===== Exercise materials =====
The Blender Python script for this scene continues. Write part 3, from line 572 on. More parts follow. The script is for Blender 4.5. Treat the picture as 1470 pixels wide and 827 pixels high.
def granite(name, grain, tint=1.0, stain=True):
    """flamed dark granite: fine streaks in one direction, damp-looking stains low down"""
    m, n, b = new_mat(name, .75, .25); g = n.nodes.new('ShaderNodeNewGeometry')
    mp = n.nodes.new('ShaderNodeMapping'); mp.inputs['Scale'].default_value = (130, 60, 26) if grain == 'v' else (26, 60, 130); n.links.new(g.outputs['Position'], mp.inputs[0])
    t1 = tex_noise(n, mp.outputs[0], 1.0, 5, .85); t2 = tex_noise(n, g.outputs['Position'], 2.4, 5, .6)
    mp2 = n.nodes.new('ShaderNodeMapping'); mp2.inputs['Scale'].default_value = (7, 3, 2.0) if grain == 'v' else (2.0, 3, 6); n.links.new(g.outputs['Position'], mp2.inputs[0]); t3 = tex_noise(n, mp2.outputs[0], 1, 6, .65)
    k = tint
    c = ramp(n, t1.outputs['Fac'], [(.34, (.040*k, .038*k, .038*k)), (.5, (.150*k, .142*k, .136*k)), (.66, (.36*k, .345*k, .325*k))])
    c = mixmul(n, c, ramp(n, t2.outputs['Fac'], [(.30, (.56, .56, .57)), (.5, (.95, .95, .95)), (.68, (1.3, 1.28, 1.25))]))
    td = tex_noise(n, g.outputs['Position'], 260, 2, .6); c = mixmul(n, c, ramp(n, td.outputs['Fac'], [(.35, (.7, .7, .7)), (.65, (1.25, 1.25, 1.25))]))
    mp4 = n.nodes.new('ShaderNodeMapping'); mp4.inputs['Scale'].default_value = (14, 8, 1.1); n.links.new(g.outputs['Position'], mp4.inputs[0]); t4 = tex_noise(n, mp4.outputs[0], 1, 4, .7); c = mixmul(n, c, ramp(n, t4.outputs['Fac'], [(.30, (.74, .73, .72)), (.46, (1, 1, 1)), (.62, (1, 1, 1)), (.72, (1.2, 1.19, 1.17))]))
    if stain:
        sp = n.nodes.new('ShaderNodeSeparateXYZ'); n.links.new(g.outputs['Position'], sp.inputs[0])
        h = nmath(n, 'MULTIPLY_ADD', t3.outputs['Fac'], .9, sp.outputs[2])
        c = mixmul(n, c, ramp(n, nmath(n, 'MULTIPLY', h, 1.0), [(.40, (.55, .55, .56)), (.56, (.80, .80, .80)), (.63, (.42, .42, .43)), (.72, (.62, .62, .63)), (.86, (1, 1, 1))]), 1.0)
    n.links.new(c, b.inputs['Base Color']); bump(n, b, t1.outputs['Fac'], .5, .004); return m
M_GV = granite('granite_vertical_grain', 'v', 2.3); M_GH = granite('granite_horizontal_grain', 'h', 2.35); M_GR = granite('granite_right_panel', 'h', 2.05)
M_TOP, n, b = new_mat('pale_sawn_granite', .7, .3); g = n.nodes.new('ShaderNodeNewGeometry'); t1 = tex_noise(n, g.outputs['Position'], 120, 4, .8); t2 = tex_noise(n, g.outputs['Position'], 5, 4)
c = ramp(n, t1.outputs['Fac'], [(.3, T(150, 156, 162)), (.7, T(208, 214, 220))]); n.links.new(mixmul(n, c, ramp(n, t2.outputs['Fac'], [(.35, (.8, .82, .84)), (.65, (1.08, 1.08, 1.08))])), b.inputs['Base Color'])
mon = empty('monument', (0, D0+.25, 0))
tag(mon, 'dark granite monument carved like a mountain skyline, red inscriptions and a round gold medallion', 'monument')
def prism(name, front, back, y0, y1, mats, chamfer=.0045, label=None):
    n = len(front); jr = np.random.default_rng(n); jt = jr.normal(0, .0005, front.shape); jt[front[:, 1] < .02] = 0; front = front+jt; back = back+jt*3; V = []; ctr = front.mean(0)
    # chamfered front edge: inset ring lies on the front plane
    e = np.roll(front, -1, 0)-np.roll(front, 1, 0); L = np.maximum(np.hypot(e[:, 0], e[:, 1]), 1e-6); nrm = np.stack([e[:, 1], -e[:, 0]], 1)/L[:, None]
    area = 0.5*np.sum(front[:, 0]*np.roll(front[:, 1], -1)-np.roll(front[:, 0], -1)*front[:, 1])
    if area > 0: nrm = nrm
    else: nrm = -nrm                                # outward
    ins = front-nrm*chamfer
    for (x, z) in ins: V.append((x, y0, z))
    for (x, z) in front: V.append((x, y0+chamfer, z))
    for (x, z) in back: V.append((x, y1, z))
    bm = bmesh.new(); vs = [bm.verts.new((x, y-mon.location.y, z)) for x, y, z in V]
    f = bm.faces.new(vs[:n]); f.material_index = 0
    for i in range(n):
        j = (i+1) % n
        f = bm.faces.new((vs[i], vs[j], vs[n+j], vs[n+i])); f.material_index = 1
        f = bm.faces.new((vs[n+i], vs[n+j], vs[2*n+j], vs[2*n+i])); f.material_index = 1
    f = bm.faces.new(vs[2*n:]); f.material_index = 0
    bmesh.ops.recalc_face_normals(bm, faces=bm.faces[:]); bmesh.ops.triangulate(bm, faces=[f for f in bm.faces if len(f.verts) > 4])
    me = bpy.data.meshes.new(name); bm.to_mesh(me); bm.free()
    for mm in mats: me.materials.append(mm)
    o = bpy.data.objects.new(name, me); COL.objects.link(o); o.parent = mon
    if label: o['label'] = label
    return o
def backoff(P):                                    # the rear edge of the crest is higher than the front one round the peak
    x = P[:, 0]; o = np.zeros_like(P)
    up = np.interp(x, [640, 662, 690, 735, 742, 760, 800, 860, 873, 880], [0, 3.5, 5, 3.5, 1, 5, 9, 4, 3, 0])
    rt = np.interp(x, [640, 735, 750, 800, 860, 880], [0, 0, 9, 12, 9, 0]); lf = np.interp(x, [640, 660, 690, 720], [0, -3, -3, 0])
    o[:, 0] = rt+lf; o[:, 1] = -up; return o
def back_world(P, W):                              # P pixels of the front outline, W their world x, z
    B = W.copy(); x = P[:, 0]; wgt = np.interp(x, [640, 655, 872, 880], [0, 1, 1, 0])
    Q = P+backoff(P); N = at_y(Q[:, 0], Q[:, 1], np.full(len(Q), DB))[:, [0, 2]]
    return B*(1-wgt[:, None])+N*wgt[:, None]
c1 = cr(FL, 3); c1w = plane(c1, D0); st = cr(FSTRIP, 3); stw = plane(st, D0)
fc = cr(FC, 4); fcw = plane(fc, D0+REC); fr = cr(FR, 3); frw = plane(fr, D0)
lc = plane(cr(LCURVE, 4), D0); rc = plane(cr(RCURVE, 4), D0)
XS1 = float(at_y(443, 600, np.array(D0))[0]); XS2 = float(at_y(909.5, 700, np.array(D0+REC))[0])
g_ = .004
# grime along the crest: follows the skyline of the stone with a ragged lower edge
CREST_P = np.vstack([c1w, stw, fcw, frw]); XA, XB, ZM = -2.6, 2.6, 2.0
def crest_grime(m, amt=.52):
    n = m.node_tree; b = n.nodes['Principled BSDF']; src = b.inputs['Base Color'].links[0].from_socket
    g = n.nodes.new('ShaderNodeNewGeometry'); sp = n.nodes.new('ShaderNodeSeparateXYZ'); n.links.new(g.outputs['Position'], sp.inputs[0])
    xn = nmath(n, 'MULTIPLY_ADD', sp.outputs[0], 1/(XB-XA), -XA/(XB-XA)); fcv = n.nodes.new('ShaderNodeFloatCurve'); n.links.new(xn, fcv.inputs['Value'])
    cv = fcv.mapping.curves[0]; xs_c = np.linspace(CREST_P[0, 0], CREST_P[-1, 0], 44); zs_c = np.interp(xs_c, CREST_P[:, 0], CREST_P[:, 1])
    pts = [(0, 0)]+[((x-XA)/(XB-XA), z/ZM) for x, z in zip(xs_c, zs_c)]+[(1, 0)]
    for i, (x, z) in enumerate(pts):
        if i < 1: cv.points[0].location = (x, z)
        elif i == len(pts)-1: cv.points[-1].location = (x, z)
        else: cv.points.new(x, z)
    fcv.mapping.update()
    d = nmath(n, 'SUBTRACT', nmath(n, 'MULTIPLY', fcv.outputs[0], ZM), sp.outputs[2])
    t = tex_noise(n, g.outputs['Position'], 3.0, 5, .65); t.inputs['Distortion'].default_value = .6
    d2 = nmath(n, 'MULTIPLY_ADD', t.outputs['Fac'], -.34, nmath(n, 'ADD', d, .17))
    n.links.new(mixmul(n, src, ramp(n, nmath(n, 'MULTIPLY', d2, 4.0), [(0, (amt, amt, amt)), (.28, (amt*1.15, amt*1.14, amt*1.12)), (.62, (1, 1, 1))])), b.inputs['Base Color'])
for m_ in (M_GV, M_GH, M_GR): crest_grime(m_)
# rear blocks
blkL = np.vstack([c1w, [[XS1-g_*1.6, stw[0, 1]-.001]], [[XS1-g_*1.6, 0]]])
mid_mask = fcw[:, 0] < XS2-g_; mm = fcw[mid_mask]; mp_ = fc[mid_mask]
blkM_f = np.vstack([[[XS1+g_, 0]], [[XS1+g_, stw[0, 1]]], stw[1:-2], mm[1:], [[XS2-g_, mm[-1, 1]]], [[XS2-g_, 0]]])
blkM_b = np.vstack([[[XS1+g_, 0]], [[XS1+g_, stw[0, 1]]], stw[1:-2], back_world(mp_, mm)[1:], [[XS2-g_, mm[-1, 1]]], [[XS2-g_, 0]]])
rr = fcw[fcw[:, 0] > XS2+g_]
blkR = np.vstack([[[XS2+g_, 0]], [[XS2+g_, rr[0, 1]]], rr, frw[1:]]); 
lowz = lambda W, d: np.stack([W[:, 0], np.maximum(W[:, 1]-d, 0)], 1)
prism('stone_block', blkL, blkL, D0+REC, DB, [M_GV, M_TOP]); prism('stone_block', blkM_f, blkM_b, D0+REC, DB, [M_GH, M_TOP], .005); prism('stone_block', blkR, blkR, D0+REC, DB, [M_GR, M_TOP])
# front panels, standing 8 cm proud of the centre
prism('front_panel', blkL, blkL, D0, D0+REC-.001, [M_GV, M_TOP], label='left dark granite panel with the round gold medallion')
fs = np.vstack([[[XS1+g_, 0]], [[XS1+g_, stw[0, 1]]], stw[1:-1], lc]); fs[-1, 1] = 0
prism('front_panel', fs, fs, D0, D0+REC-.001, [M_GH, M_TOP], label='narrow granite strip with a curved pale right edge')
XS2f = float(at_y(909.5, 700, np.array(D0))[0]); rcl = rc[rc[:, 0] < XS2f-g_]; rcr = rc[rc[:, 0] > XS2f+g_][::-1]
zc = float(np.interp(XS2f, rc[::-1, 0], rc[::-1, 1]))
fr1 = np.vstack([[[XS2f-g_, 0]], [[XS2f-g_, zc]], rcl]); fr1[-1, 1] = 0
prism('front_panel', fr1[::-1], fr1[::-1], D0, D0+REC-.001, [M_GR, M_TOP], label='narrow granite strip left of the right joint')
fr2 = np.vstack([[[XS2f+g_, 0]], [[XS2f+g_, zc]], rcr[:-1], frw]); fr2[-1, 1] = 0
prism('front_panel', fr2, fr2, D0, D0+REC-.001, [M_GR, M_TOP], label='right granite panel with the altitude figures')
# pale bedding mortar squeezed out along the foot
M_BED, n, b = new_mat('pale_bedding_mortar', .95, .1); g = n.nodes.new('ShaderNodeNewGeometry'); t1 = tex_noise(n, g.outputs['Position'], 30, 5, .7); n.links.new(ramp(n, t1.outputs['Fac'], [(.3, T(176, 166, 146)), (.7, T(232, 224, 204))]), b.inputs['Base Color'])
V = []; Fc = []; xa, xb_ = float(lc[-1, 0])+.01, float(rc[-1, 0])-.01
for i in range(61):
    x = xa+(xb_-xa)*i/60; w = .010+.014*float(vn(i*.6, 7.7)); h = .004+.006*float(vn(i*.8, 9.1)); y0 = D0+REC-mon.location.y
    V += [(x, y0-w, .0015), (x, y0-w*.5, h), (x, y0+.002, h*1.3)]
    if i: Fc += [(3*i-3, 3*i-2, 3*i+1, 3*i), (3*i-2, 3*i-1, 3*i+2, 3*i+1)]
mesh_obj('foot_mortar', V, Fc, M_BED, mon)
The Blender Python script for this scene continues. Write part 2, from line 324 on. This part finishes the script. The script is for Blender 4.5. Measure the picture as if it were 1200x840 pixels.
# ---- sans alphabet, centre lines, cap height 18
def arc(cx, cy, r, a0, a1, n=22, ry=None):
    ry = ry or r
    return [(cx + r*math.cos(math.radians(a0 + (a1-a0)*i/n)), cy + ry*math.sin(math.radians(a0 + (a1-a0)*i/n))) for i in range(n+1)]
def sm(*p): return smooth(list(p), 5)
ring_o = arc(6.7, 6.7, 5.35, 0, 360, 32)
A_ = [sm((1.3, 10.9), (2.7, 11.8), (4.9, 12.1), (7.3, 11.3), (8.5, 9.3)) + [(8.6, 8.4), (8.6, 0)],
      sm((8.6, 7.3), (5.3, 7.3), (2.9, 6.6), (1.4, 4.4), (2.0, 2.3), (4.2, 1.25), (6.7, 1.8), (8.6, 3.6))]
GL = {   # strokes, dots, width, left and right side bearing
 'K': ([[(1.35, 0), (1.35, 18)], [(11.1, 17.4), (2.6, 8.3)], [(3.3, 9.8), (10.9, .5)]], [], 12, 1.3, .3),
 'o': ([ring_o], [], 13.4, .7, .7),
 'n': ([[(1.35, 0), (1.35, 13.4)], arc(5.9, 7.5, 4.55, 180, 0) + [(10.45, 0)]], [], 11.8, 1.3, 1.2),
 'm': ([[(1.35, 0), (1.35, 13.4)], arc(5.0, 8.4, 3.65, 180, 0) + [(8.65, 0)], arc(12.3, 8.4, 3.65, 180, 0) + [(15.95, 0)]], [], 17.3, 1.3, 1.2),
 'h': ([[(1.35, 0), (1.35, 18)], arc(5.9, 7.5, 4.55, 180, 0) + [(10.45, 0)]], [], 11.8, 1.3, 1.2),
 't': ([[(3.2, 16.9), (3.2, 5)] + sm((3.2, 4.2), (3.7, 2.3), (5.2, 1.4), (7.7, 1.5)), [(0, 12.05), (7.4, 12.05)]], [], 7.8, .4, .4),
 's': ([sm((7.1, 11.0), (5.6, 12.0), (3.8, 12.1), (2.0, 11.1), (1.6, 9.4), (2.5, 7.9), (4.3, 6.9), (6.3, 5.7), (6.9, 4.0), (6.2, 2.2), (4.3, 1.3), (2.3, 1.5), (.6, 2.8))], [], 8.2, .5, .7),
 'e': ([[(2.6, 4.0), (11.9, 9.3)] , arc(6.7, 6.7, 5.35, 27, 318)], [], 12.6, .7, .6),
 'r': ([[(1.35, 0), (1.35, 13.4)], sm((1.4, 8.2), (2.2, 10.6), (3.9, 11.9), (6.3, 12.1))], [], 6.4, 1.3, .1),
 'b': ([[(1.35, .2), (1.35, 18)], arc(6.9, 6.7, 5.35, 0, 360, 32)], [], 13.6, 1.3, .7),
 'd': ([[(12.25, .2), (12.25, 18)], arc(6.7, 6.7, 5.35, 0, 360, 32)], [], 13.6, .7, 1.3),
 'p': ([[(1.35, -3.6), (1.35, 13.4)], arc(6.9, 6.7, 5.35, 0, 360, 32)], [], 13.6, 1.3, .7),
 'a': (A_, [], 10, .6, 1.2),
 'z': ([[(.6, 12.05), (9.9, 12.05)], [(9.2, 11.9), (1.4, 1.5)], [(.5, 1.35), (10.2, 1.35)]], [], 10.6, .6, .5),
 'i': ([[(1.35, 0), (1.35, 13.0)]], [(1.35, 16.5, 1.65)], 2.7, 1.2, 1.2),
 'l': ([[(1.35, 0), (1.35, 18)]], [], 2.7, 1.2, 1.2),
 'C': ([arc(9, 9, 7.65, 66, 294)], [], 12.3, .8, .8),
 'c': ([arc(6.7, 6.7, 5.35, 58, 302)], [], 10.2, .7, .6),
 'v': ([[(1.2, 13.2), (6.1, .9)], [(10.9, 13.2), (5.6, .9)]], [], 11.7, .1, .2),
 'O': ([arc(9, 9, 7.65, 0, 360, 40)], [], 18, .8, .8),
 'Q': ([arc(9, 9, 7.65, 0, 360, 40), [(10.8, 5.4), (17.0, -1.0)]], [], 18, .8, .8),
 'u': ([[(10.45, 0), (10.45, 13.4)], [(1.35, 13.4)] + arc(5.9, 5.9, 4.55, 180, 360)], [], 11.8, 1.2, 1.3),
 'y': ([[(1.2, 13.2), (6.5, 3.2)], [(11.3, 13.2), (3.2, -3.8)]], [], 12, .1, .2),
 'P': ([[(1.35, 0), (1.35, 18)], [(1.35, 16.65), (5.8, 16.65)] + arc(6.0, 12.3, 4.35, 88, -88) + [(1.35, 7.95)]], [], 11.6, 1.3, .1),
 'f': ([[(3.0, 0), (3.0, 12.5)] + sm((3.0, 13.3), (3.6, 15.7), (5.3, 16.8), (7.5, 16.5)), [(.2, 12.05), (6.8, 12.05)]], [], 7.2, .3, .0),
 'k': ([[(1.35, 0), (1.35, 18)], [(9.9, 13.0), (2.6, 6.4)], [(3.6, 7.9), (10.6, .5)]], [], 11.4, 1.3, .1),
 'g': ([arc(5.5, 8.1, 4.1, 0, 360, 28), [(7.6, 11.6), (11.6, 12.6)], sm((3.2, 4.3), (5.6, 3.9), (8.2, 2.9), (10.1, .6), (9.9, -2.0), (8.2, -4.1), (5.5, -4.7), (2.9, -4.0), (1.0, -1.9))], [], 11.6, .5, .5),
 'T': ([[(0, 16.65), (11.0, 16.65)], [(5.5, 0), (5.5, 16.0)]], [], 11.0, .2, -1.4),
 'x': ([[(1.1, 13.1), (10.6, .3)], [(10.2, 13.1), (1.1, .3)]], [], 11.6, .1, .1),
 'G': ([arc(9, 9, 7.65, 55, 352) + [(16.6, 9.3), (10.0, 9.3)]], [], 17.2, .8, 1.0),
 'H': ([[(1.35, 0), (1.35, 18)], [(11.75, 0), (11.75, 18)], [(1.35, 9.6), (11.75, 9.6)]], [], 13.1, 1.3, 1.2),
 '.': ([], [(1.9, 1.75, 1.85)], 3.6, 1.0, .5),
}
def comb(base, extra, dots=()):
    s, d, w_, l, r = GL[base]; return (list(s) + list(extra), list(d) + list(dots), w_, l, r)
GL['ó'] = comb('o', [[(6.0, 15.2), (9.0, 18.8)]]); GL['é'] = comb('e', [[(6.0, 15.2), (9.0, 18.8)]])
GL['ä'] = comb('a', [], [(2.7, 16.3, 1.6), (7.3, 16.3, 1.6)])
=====
Exercise task: Locate all lines in the listing above with the word "Python". Copy them.

Final answer:
The Blender Python script for this scene continues. Write part 3, from line 572 on. More parts follow. The script is for Blender 4.5. Treat the picture as 1470 pixels wide and 827 pixels high.
The Blender Python script for this scene continues. Write part 2, from line 324 on. This part finishes the script. The script is for Blender 4.5. Measure the picture as if it were 1200x840 pixels.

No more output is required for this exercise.